U.S. Navy soldiers

U.S. Navy soldiers stand on a ship during a major maritime maneuver in the Baltic Sea off the coast of Latvia on September 18, 2023.

(Photo: Bernd von Jutrczenka/picture alliance via Getty Images)

78-Country Map Rebuffs Claim That US 'Not at War'

"Taken altogether, this map's data highlights that the expansive global counterterrorism apparatus grinds ever onwards," says a Costs of War Project report.

"We're not at war."

That's what U.S. House Budget Committee Chair Jodey Arrington (R-Texas) claimed during a Wednesday hearing about controversial legislation backed by Republicans and right-wing Democrats that would create a so-called fiscal commission for the U.S. debt.

Making some on-the-fly additions to his prepared remarks, Arrington said, "120% debt to GDP—this is the highest level of indebtedness in the history of our country surpassing World War II and we're not at war, we're in relative peace and prosperity."

And yet, a report published Wednesday by the Costs of War Project at Brown University's Watson Institute for International and Public Affairs shows that since 2021, the U.S. military has conducted counterterrorism operations—including training and assistance, military exercises, combat and detention, and air and drone strikes—in at least 78 countries.

"The war launched by the United States government in response to the 9/11 terror attacks continues," states the report, authored by project co-director Stephanie Savell. "This map is a snapshot of today's global military and civilian operations that evolved from President George W. Bush's 'Global War on Terror,' launched in 2001, and continued through and beyond the U.S. military's official withdrawal from Afghanistan in 2021. This war on terror continues under President Joe Biden."

map labels 78 countries affected by US counterterrorism operations 2021-23

The United States conducted air and drone strikes against militants in Afghanistan, Iraq, Somalia, Syria, and likely Yemen, according to the report. U.S. forces also "engaged in combat and detention, using force on the ground against militants/terrorism suspects" in those five countries plus Cuba, Kenya, Mali, and the United Arab Emirates.

The publication also identifies 30 countries where the United States "conducted formal, named military exercises to project
force locally and rehearse scenarios of combating 'terrorists' or 'violent extremist organizations," and 73 nations where the U.S. government "trained and/or assisted military, police, and/or border patrol forces."

As the report details:

Many U.S. military operations are not included here—notably, those aimed at what U.S. officials and media identify as the military threat posed by Russia and China, the focus of much current U.S. foreign policy. Nor does this map include the military bases that have housed counterterrorism operations. Further, it does not include counterterrorism-related arms sales to foreign governments, all deployments of U.S. special operations forces, or all Central Intelligence Agency (CIA) operations. Also excluded are "military information support operations (MISO)," or "psychological operations," which the U.S. military carries out in many countries on the map and beyond, such as in Iran. All of these are significant elements of the bigger picture of U.S. counterterrorism strategy but beyond the scope of the map's data set.

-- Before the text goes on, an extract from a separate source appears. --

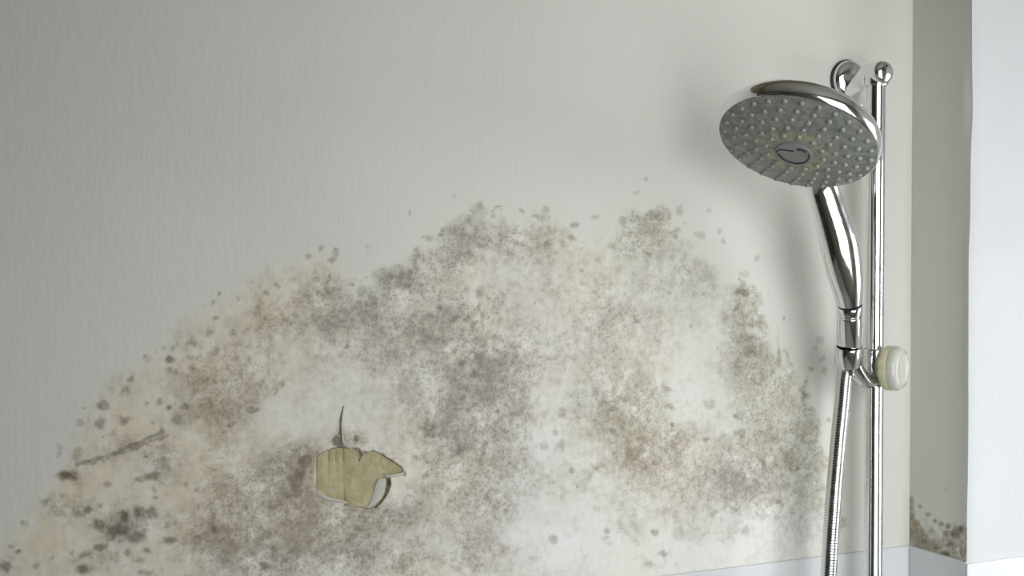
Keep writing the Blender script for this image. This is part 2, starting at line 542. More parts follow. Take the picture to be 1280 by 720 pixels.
# single colonies, led by dark marks along the bare patch edge: (u, v, radius_u, radius_v, darkness)
SPOTS = [(505, 592, 3, 4, .9), (479, 566, 4, 2, .5), (490, 575, 5, 1.5, .5), (451, 575, 2, 4, 1), (452, 566, 6, 2.5, .9), (441, 560, 6, 1.6, .8), (458, 566, 4, 2, .8), (85, 594, 14, 7, 1), (97, 568, 6, 10, .6), (55, 628, 5, 6, .6), (22, 690, 4, 3, .9), (14, 684, 3, 3, .8), (6, 708, 9, 7, .9),
         (130, 506, 8, 7, .75), (125, 529, 7, 7, .7), (155, 526, 6, 6, .75), (100, 529, 5, 5, .45), (157, 488, 6, 5, .6), (164, 475, 5, 4, .6),
         (213, 449, 6, 5, .85), (219, 464, 5, 4, .5), (241, 428, 5, 4, .7), (240, 459, 4, 4, .5), (270, 398, 4, 3, .7), (292, 414, 4, 4, .6),
         (262, 416, 5, 5, .5), (298, 430, 4, 4, .4), (268, 440, 7, 6, .5), (296, 448, 5, 5, .5), (200, 503, 5, 5, .65), (211, 510, 4, 4, .85),
         (230, 507, 5, 5, .7), (222, 524, 9, 9, .5), (203, 540, 5, 5, .8), (182, 504, 3, 3, .5), (203, 559, 8, 7, .55), (182, 570, 4, 3, .7),
         (202, 578, 8, 8, .5), (190, 596, 11, 6, .8), (175, 600, 6, 4, .6), (134, 605, 5, 4, .55), (80, 620, 4, 4, .4), (143, 540, 4, 4, .4),
         (155, 645, 7, 8, .95), (124, 656, 8, 7, .9), (172, 640, 6, 8, .85), (190, 642, 7, 9, .85), (150, 662, 12, 8, .85), (172, 672, 12, 8, .8),
         (138, 668, 10, 8, .7), (125, 684, 9, 6, .8), (108, 692, 6, 5, .75), (90, 691, 4, 4, .7), (104, 712, 9, 7, .9), (110, 638, 7, 5, .7),
         (98, 643, 9, 6, .6), (125, 632, 4, 3, .6), (213, 675, 8, 4, .8), (210, 656, 5, 4, .5), (195, 622, 3, 3, .6), (183, 689, 5, 4, .8),
         (175, 700, 6, 4, .6), (268, 663, 6, 5, .8), (45, 708, 4, 4, .5), (233, 605, 3, 3, .6), (180, 716, 10, 4, .6), (160, 690, 5, 5, .6),
         (445, 548, 4.5, 4, .8), (420, 552, 7, 7, .9), (427, 558, 5, 4, .9), (381, 577, 9, 9, .8), (370, 612, 8, 11, .6), (375, 595, 7, 10, .75), (366, 600, 10, 5, .5), (362, 617, 8, 6, .5),
         (300, 470, 4, 4, .5), (352, 481, 5, 5, .55), (292, 529, 5, 3, .8), (286, 533, 5, 3, .5), (281, 540, 3, 3, .6), (316, 513, 8, 4, .75),
         (415, 325, 6, 4, .5), (420, 318, 5, 3, .4), (385, 322, 4, 3, .4), (333, 365, 4, 4, .6), (326, 377, 5, 5, .5), (347, 357, 4, 3, .6),
         (323, 384, 4, 4, .6), (356, 400, 4, 4, .5), (408, 362, 4, 5, .5), (396, 348, 4, 4, .35), (365, 350, 5, 4, .35), (459, 308, 4, 3, .3),
         (513, 265, 3, 5, .35), (535, 298, 5, 4, .4), (586, 274, 5, 5, .5), (600, 256, 5, 5, .4), (622, 258, 7, 3, .5), (580, 292, 5, 4, .4),
         (568, 245, 4, 3, .3), (650, 305, 8, 3, .4), (683, 262, 5, 4, .4), (690, 290, 5, 5, .4), (600, 365, 6, 9, .5), (603, 395, 3, 6, .45),
         (568, 398, 6, 5, .55), (549, 386, 4, 4, .5), (538, 394, 4, 3, .4), (580, 455, 5, 4, .6), (598, 448, 6, 6, .5), (590, 468, 5, 6, .5),
         (540, 452, 5, 5, .4), (620, 440, 6, 5, .4), (452, 365, 7, 9, .45), (455, 380, 7, 5, .45), (512, 340, 6, 5, .4), (487, 345, 5, 4, .4),
         (496, 355, 6, 4, .4), (780, 276, 6, 7, .5), (818, 268, 10, 6, .6), (808, 225, 4, 3, .4), (795, 240, 4, 3, .3), (745, 272, 5, 4, .35),
         (765, 308, 6, 5, .3), (850, 262, 4, 8, .35), (876, 294, 7, 6, .35), (900, 290, 4, 3, .4), (905, 300, 3, 3, .5), (886, 262, 4, 3, .25),
         (845, 288, 5, 4, .4), (884, 345, 6, 7, .35), (947, 323, 4, 3, .35), (928, 365, 9, 6, .75), (928, 356, 5, 6, .5), (932, 342, 3, 5, .3),
         (905, 395, 5, 8, .3), (1024, 425, 5, 5, .4), (1020, 435, 4, 4, .3), (1028, 448, 5, 4, .3), (704, 516, 6, 7, .45), (702, 556, 6, 7, .4),
         (680, 557, 6, 7, .35), (695, 540, 4, 4, .4), (724, 508, 4, 4, .3), (760, 664, 5, 4, .5), (757, 673, 5, 3, .35), (692, 674, 6, 5, .5),
         (668, 698, 5, 4, .3), (745, 636, 4, 3, .35), (819, 666, 5, 5, .65), (828, 692, 5, 4, .5), (849, 668, 9, 9, .3), (892, 641, 6, 6, .4),
         (932, 663, 5, 7, .35), (953, 646, 5, 5, .35), (928, 540, 5, 7, .45), (970, 550, 8, 7, .35), (945, 605, 6, 6, .3), (886, 505, 8, 6, .3),
         (1052, 650, 6, 5, .35), (1054, 657, 5, 5, .3), (812, 705, 8, 4, .35), (834, 487, 6, 4, .35), (783, 498, 6, 5, .4), (765, 510, 5, 4, .35),
         (788, 565, 7, 6, .35), (796, 568, 5, 5, .3), (750, 505, 4, 4, .35), (605, 560, 5, 9, .35), (575, 565, 8, 8, .35), (534, 536, 5, 12, .45),
         (540, 545, 5, 5, .4), (610, 620, 6, 5, .3), (440, 672, 5, 7, .4), (447, 660, 6, 4, .4), (330, 707, 8, 6, .7), (345, 690, 6, 8, .4)]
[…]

USA Today exclusively reported on the new map. Citing the Pentagon and David Vine, an anthropologist and U.S military expert at American University, the newspaper noted that "there are up to 800 U.S. military bases overseas," and "the Biden administration signed an agreement in June that will bring six new U.S. military bases to Papua New Guinea."

The Costs of War Project report points out that "there are a few notable differences in comparing the current data with the previous version of the map, which covered activities between 2018 through 2020 under President Donald Trump's administration." Differences include that the number of nations hit with U.S. airstrikes decreased while the tally of countries where U.S. service members engaged in ground combat rose by one—the UAE.

"Overall, though the total number of countries has decreased slightly, from 85 to 78 total countries, the United States counterterrorism footprint remains remarkably similar," the report stresses. "Taken altogether, this map's data highlights that the expansive global counterterrorism apparatus grinds ever onwards. This contrasts starkly with claims or assumptions on the part of the U.S. public and policymakers that the so-called 'War on Terror' is over."

The report comes as Congress considers how much more military aid—if any—to provide Ukraine, which has been battling a Russian invasion since February 2022, and Israel, which launched a war on the Gaza Strip in retaliation for a Hamas-led attack on October 7.

"Today, in the current geopolitical context of the Middle East, the U.S. counterterrorism machinery is like a spark, ready to ignite," Savell wrote Wednesday in a related opinion piece for Newsweek. "The U.S. footprint in the region does not only make U.S. forces sitting ducks—it also threatens to dramatically escalate the current war on Gaza. Research has shown that having U.S. troops at the ready in so many places actually makes the chances of the U.S. waging aggressive, offensive wars far more likely."

"It is time for the U.S. to think deeply about the costs of overseas counterterrorism and to admit it has been a failure, underlaid by structural racism," she argued. "It is time to truly end the post-9/11 war era."